Le soutien a donc porté ses fruits : 24h après la fin du challenge, une partie des fonds récoltés a été reversée à des jeunes et leurs familles. La réactivité est la force des petites ONG telles que la nôtre. Plus de 192 personnes ont pu bénéficier d’une aide qui s’est faite sous deux formes : paniers alimentaires ou aide financière. Après avoir reçu le transfert d’argent, Jessica a remercié ACAY mais aussi tous les donateurs :

« Nous avons reçu une aide financière afin d’acheter de la nourriture, du lait et des couches pour ma fille. J’ai eu à nouveau le sourire, et nous avons pu enfin manger trois fois par jour. Encore un grand merci à ACAY et à toutes les personnes qui ont pensé à nous ».

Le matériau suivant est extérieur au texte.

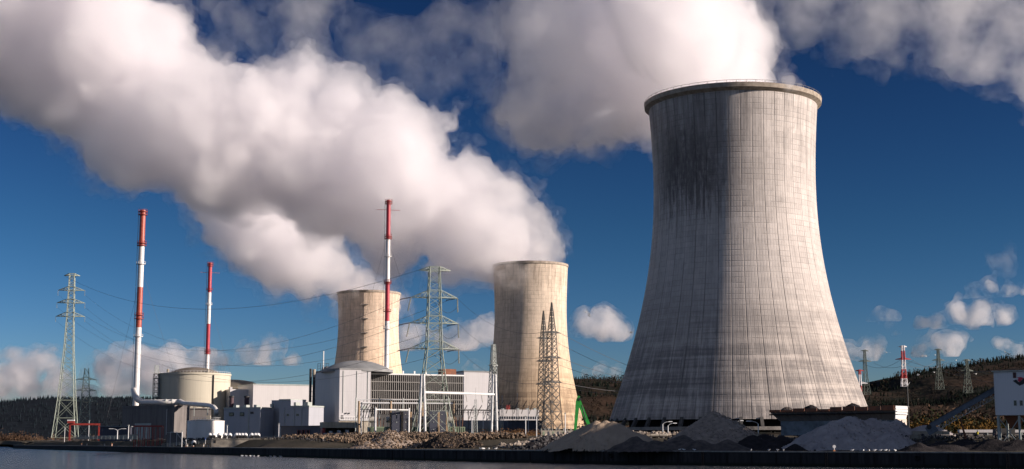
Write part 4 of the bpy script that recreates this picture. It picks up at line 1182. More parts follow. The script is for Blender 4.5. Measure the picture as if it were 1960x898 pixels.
def pylon(name, px, D, yb, secs, arms, m, label, rz=0, tl=.4, tb=.22, ins=None, cat='pylon', group=None, z0=None, portal=None):
    """secs: rows and half widths (px) from foot to top; arms: (row, half width px of body there, reach px, height px)"""
    c = W(px, HOR, D); z0 = (hgt(c.x, c.y) if z0 is None else z0)
    o = empty(name, (c.x, c.y, z0), label, cat, group, rz)
    k = D / F
    mb = MB()
    for (ya, wa), (yb_, wb) in zip(secs[:-1], secs[1:]):
        za, zb = max(0, ZY(ya, D) - z0), ZY(yb_, D) - z0
        n = max(1, round((zb - za) / ((wa + wb) * k * (.68 if tl < .6 else 1.15))))
        lat_section(mb, wa * k, za, wb * k, zb, min(n, 22), tl, tb)
    mb.build('tower_body', m, o)
    tips = []
    for (ya, wa, L, h) in arms:
        z_ = ZY(ya, D) - z0
        crossarm(z_, wa * k, L * k, h * k, tl * .8, tb, n=4, up=h > 0).build('crossarm', m, o)
        for s in (-1, 1):
            tip = Vector((s * L * k, 0, z_)); cs, sn = math.cos(rz), math.sin(rz)
            tips.append(Vector(o.location) + Vector((tip.x * cs, tip.x * sn, tip.z)))
            if ins and h > 0:
                mb = MB(); insul(mb, tip, tip + Vector(ins), .18); mb.build('insulator', M_iny, o)
    return o, tips
# main pylon in front of the louvred hall
P3, T3 = pylon('lattice_pylon', 829, 575, 838, [(836, 38), (770, 25), (668, 14), (570, 11.5), (511, 9.5)],
    [(668, 14, 48, 15), (619, 12.7, 47, 14), (570, 11.5, 45, 14), (518, 9.5, 31, -7)], M_pg, 'tallest pale green lattice pylon standing before the louvred hall', tl=.4, tb=.2, rz=R(12))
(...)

Les fonds récoltés ont également permis de couvrir les frais de nourriture de l’École de Vie pour une durée de trois mois. La priorité a été l’achat de produits frais.

A Marseille, les jeunes en détention, solidaires pour les jeunes philippins dans le besoin

L’équipe d’ACAY France a repris début juin ses interventions au sein de l’Établissement Pénitentiaire pour Mineurs à Marseille. Les jeunes ont été sensibilisés à la situation difficile du confinement aux Philippines. Ils ont pu verbaliser leurs expériences vécues et identifier les ressources qu’ils ont mobilisées pendant cette période. En détention, certains ont pris part à notre challenge solidaire, qui consiste à effectuer des tours de gymnase sur les créneaux de sport (15 tours équivalent à 1 panier alimentaire pour une famille dans le besoin aux Philippines).

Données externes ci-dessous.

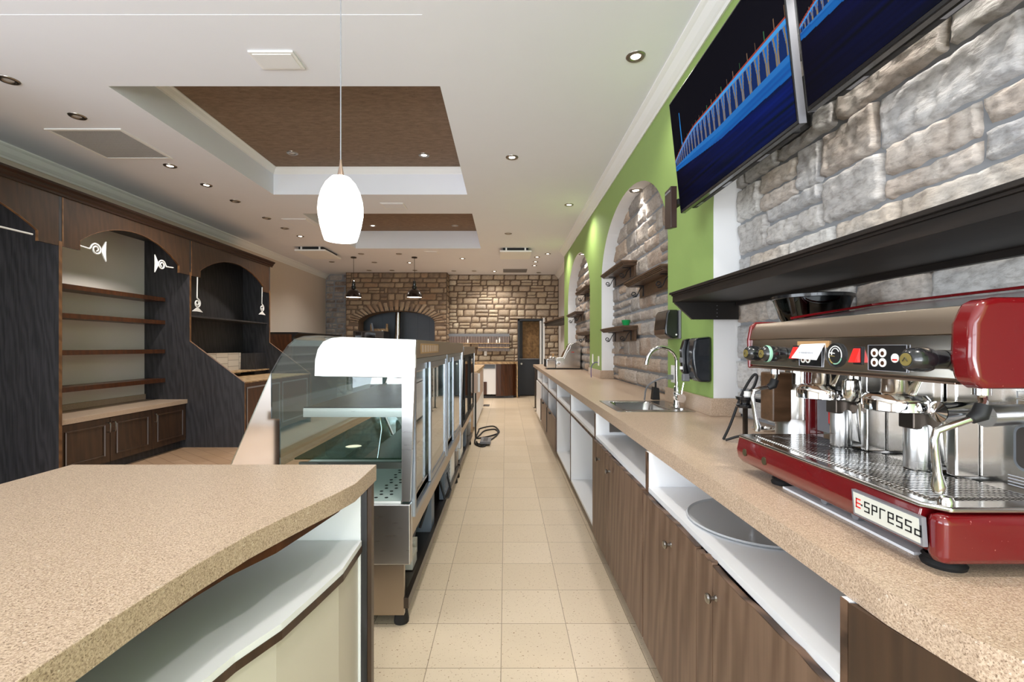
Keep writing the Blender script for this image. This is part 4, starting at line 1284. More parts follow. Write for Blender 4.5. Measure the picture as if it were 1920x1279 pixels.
# oven flue and steel prep unit inside the big arch
t = thing('oven_flue', (-2.75, 12.3, 0), 'shiny steel flue pipe rising inside the big stone arch', 'pipe')
b = B(); b.tube([(-2.90, 12.4, 1.45), (-2.90, 12.4, 1.60), (-2.885, 12.4, 1.66), (-2.88, 12.4, 2.6)], .085, 24); b.build('pipe', 'polished_steel', t)
bx('stand', 'dark_steel', t, -3.1, -2.5, 12.3, 12.8, 0, 1.45)
t = thing('glass_oven', (-3.2, 11.1, 0), 'stainless cabinet with glass windows in front of the stone arch', 'appliance')
bx('body', 'dark_steel', t, -3.60, -2.88, 10.9, 11.5, 0, 1.69, .004)
bx('window', 'mirror_steel', t, -3.54, -3.40, 10.89, 10.9, 1.45, 1.655)
bx('window', 'mirror_steel', t, -3.37, -3.07, 10.89, 10.9, 1.45, 1.655)
b = B(); b.cyl((-2.92, 10.96, 1.69), (-2.92, 10.96, 1.70), .02); b.build('knob', 'white_plastic', t)
t = thing('pallet_shelf', (-3.4, 12.5, 0), 'wooden rack with leaning boards at the left of the stone arch', 'rack')
for x in (-3.62, -3.20): bx('upright', 'tan_board', t, x, x + .05, 12.35, 12.40, 0, 1.93)
bx('crossbar', 'tan_board', t, -3.62, -3.15, 12.40, 12.43, 1.70, 1.80)
b = B(); b._faces([(-3.52, 12.34, 1.5), (-3.47, 12.34, 1.5), (-3.56, 12.34, 1.95), (-3.60, 12.34, 1.95), (-3.52, 12.36, 1.5), (-3.47, 12.36, 1.5), (-3.56, 12.36, 1.95), (-3.60, 12.36, 1.95)],
    [(0, 1, 2, 3), (7, 6, 5, 4), (0, 4, 5, 1), (1, 5, 6, 2), (2, 6, 7, 3), (3, 7, 4, 0)]); b.build('leaning_board', 'aluminium', t)
# ------------------------------------------------------------------ slicer at the far end of the counter
t = thing('bread_slicer', (.98, 8.1, CT), 'stainless slicing machine with rounded hood at the far end of the counter', 'machine')
b = B()
hood = [(.86, CT + .02), (1.28, CT + .02), (1.285, CT + .33)] + [(1.19 + .10 * math.cos(R(a)), CT + .36 + .095 * math.sin(R(a))) for a in range(0, 181, 20)] + [(1.04, CT + .30), (.99, CT + .19), (.86, CT + .18)]
b.prism(hood, 'y', 7.88, 8.36); h_ = b.build('housing', 'polished_steel', t, .012)
b = B(); b.box(.70, .86, 7.92, 8.34, CT + .02, CT + .175); b.build('feed_tray', 'chrome', t, .008)
b = B(); b.box(.69, .70, 7.95, 8.32, CT + .04, CT + .17); b.build('grip', 'matte_black', t)
b = B(); b.cyl((.91, 7.86, CT + .10), (.91, 7.88, CT + .10), .036, n=24); b.lathe([(0, .03), (.012, .025), (.02, 0)], (.91, 7.86, CT + .10), (0, -1, 0), 14); b.build('dial', 'chrome', t)
b = B(); b.tube([(.87, 7.90, CT + .19), (.985, 7.90, CT + .20), (1.035, 7.90, CT + .31), (1.09, 7.90, CT + .42), (1.12, 7.90, CT + .44)], .012, 8); b.build('guard_rail', 'white_trim', t)
b = B()
for p in ((.78, 8.0), (.80, 8.18), (.84, 8.1)): b.lathe([(0, 0), (.03, 0), (.034, .02), (.02, .035), (0, .04)], (p[0], p[1], CT + .175), n=14)
b.build('clamp', 'chrome', t)
b = B(); b.lathe([(0, 0), (.012, 0), (.014, .03), (.02, .04), (.018, .055), (0, .06)], (.82, 7.97, CT + .21), n=12); b.build('pusher_knob', 'tape_brown', t)
bx('base', 'matte_black', t, .72, 1.28, 7.9, 8.34, CT, CT + .02)
bx('red_mark', 'red_plastic', h_, 1.12, 1.17, 7.878, 7.88, CT + .29, CT + .30)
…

Le confinement n’aura pas arrêté l’élan de solidarité entre les équipes, les partenaires, les donateurs et les jeunes d’ACAY. Que nous puissions garder cette créativité au service de la mission !

« J’apprécie beaucoup le temps passé pendant le confinement, même si c’est une période difficile.
Je suis à la maison de l’École de Vie et je m’y sens en sécurité. Certains membres de l’équipe d’ACAY ont choisi de rester avec nous pendant le confinement. Ils ont décidé de nous faire plusieurs sessions de formations.
Ces différentes formations m’ont permis de mieux me comprendre, et surtout d’améliorer mon
comportement et ma façon d’appréhender les choses.»